Francfort et Paris ont toujours été de formidables viviers de talents pour les banques d’investissement de la City de Londres. La plupart des recrues sont de jeunes diplômés désireux de démarrer leur carrière à Londres. Pour cela, certains font d’abord le choix de travailler dans une grande banque d’investissement en France ou en Allemagne (ex: chez Goldman Sachs) pour ensuite avoir plus de chances de se faire embaucher à la City dans un établissement comme Société Générale ou Unicredit.
Cependant, la demande d’analystes et associés dans les fusacqs et les marchés actions est telle que les banques d’investissement Tier One accordent désormais des mandats à des chasseurs de têtes dans les centres financiers européens afin qu’ils dénichent des banquiers juniors pour des postes à pourvoir à la City. Si bien qu’il est désormais possible de passer directement d’une banque comme Commerzbank à Francfort à Morgan Stanley à Londres.
Pénurie de compétences
“La pénurie de compétences chez les banquiers d’investissement juniors est paneuropéene, explique Dirk Albütz, chasseur de têtes chez Fibance à Francfort, qui a justement été mandaté par une banque américaine basé à Londres. La City a longtemps été un pôle d’attraction pour les jeunes banquiers associés qui cherchent à accélérer leur carrière, et jusqu’il y a peu les banques les recrutaient en direct, mais désormais cela ne suffit plus, il y a pénurie de talents“.
Et la tendance n’est pas prête de s’inverser : Thierry Carlier-Lacour, directeur associé de Traditions & Associés Executive Search Consultants, observe “un recentrage très fort des BFI en faveur de Londres“. Mieux encore : “les clients “corporate” eux-mêmes se relocalisent à Londres, les avocats et autres conseils suivent également leurs clients à Londres“, explique Diane Segalen, co-fondatrice du cabinet parisien Segalen+Associés qui depuis l’an dernier dispose d’une antenne… à Londres.
Que ce soit sur les marchés de capitaux ou les M&A, le mouvement est général, et concerne tous les niveaux de séniorité y compris les plus “capés” comme en atteste la nomination de David Azéma, directeur général depuis 2012 de l’Agence des participations de l’Etat français, chez BoA Merrill Lynch à Londres, ou bien celle de Luc Frieden, l’ancien ministre des Finances du Luxembourg à la Deutsche Bank à Londres.
Traitement de faveur
Dans un tel contexte, guère étonnant que pour attirer les juniors, les banques d’investissement s’efforcent d’augmenter les salaires et d’améliorer les conditions de travail. Elles n’hésitent d’ailleurs pas à recruter à tour de bras dans leurs graduates programmes comme BoA Merrill Lynch qui a embauché 40% de stagiaires en plus cette année.
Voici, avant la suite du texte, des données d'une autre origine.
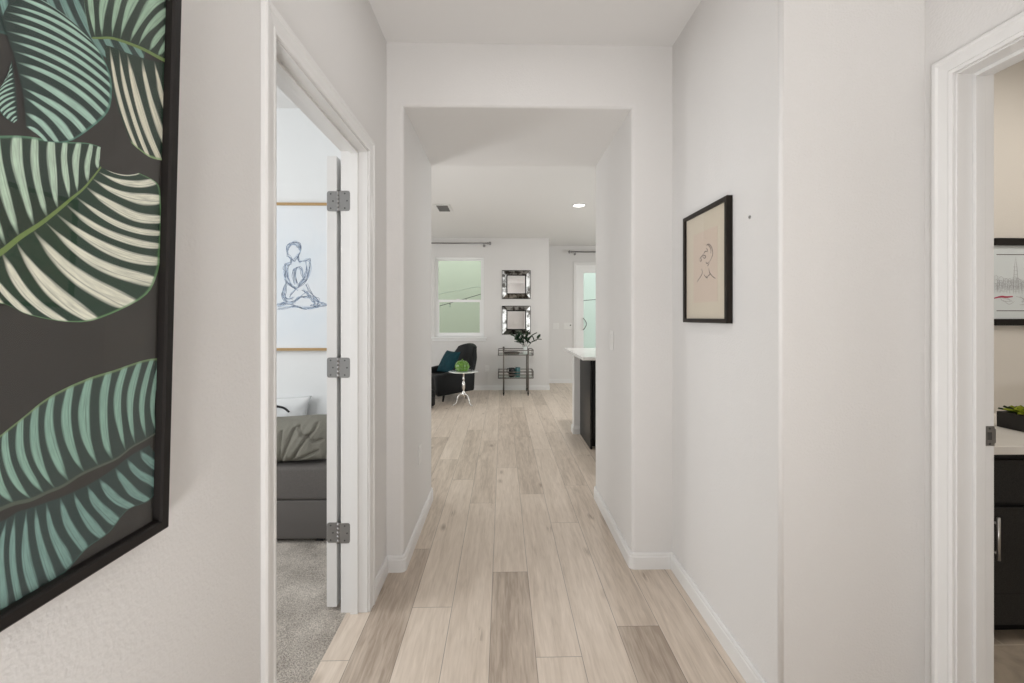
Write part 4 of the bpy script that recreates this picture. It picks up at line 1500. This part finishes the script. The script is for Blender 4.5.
make_mirror(0.245, 1.888, 'upper of the two square antiqued mirrors on the far wall')
make_mirror(0.245, 1.252, 'lower square antiqued mirror, just above the bar cart')

# ------------------------------------------------------------------ bar cart
CX0, CX1, CY0, CY1 = 0.018, 0.425, 7.17, 7.60
cart = empty('bar_cart', (0.22, 7.38, 0))
tag(cart, 'dark metal two tier bar cart with glass shelves under the mirrors', 'bar cart')
for x in (CX0, CX1):
    for y in (CY0, CY1):
        mb = MB()
        mb.tube([(x, y, 0.055), (x, y, 0.770)], 0.012, 10)
        mb.lathe([(0.012, 0), (0.018, 0.006), (0.018, 0.014), (0.011, 0.022)], (x, y, 0.765), 12)
        part_w(mb, 'post', M['pewter'], cart)
        mb = MB()
        mb.tube([(x, y, 0.056), (x, y, 0.040)], 0.015, 10)
        mb.box(x - 0.012, x - 0.009, y - 0.012, y + 0.012, 0.02, 0.045)
        mb.box(x + 0.009, x + 0.012, y - 0.012, y + 0.012, 0.02, 0.045)
        mb.tube([(x - 0.008, y, 0.0225), (x + 0.008, y, 0.0225)], 0.0215, 16)
        part_w(mb, 'caster', M['black_ceramic'], cart)
for z0, rails in ((0.672, (0.674, 0.752)), (0.288, (0.290, 0.345, 0.392))):
    mb = MB()
    for zr in rails:
        ex = 0.095
        loop = rounded_poly([(CX0 - ex, CY0), (CX1 + ex, CY0), (CX1 + ex, CY1), (CX0 - ex, CY1)], [0.05] * 4, 5)
        mb.molding(loop, [(0, 0), (0, 0.013), (0.013, 0.013), (0.013, 0)], lambda a, b, c: (a, b, zr - 0.0065 + c), closed=True)
    for x in (CX0 - 0.088, CX1 + 0.088):
        for y in (CY0 + 0.06, CY1 - 0.06):
            mb.tube([(x, y, rails[0]), (x, y, rails[-1])], 0.005, 8)
    part_w(mb, 'rail', M['pewter'], cart)
    part_w(MB().box(CX0 - 0.082, CX1 + 0.082, CY0 + 0.014, CY1 - 0.014, z0, z0 + 0.006), 'glass_shelf', M['clear_glass'], cart)

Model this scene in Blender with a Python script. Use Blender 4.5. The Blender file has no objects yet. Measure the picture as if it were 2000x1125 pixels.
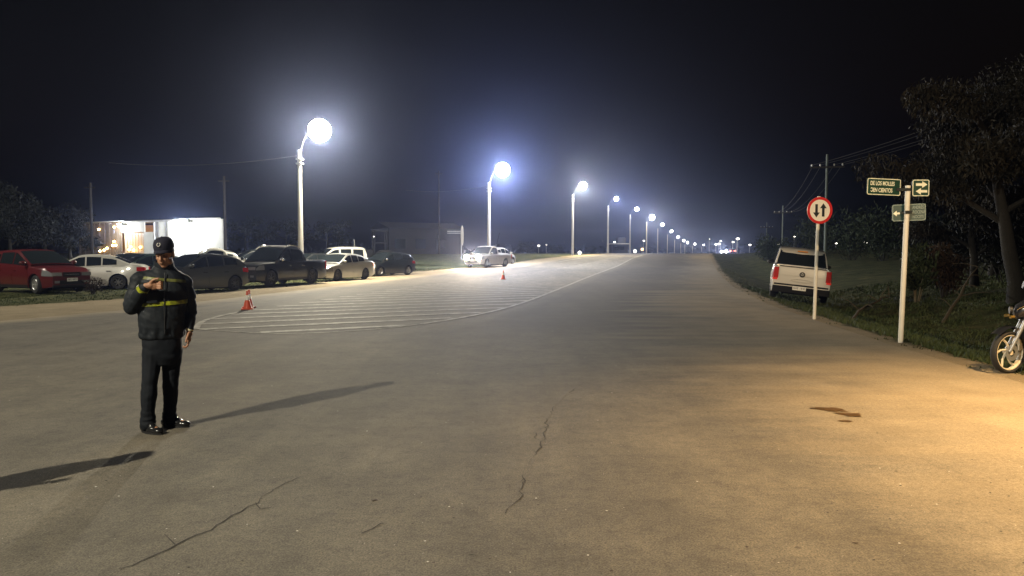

Et la hausse enregistrée cette année dans les fusacs et les marchés de capitaux amène les banques à batailler fermement entre elles pour trouver les juniors à même de faire face à la charge de travail. Les activités ECM ont atteint un niveau record 693,3 mds de dollars sur les neuf premiers mois de l’année dans le monde tandis que les M&A ont été en hausse de 31% par rapport à l’an dernier, dépassant des niveaux jamais atteints depuis la crise de 2008.
“Nous sommes à la recherche en Europe continentale de banquiers d’investissement juniors”, confirme Ross Stokes, chasseur de têtes en M&A et private equity chez Circle Square à Londres. Les recherches incluent la France, l’Allemagne et même l’Espagne ! Les grandes banques de la City n’excluent plus désormais des candidats issus de Jefferies ou Commerzbank en Allemagne ou en Suisse“.
“Les candidats doivent cependant avoir travaillé sur des méga-deals dans leurs pays respectifs“, prévient Ross Stokes. La pénurie actuelle de talents fait que de nombreux chasseurs de têtes européens ont peu de candidats dans leurs filets, et en viennent à refuser des mandats potentiellement lucratifs de banques d’investissement à Londres. “J’ai dû refuser deux mandats parce qu’il n’y avait aucune chance de pourvoir ces postes. Les candidats de ce niveau sont si rares à Londres que les banques à Londres recrutent des chasseurs de têtes depuis Francfort“, explique Sabrina Tamm du cabinet de chasse allemand Financial Markets. Autres temps, autres mœurs.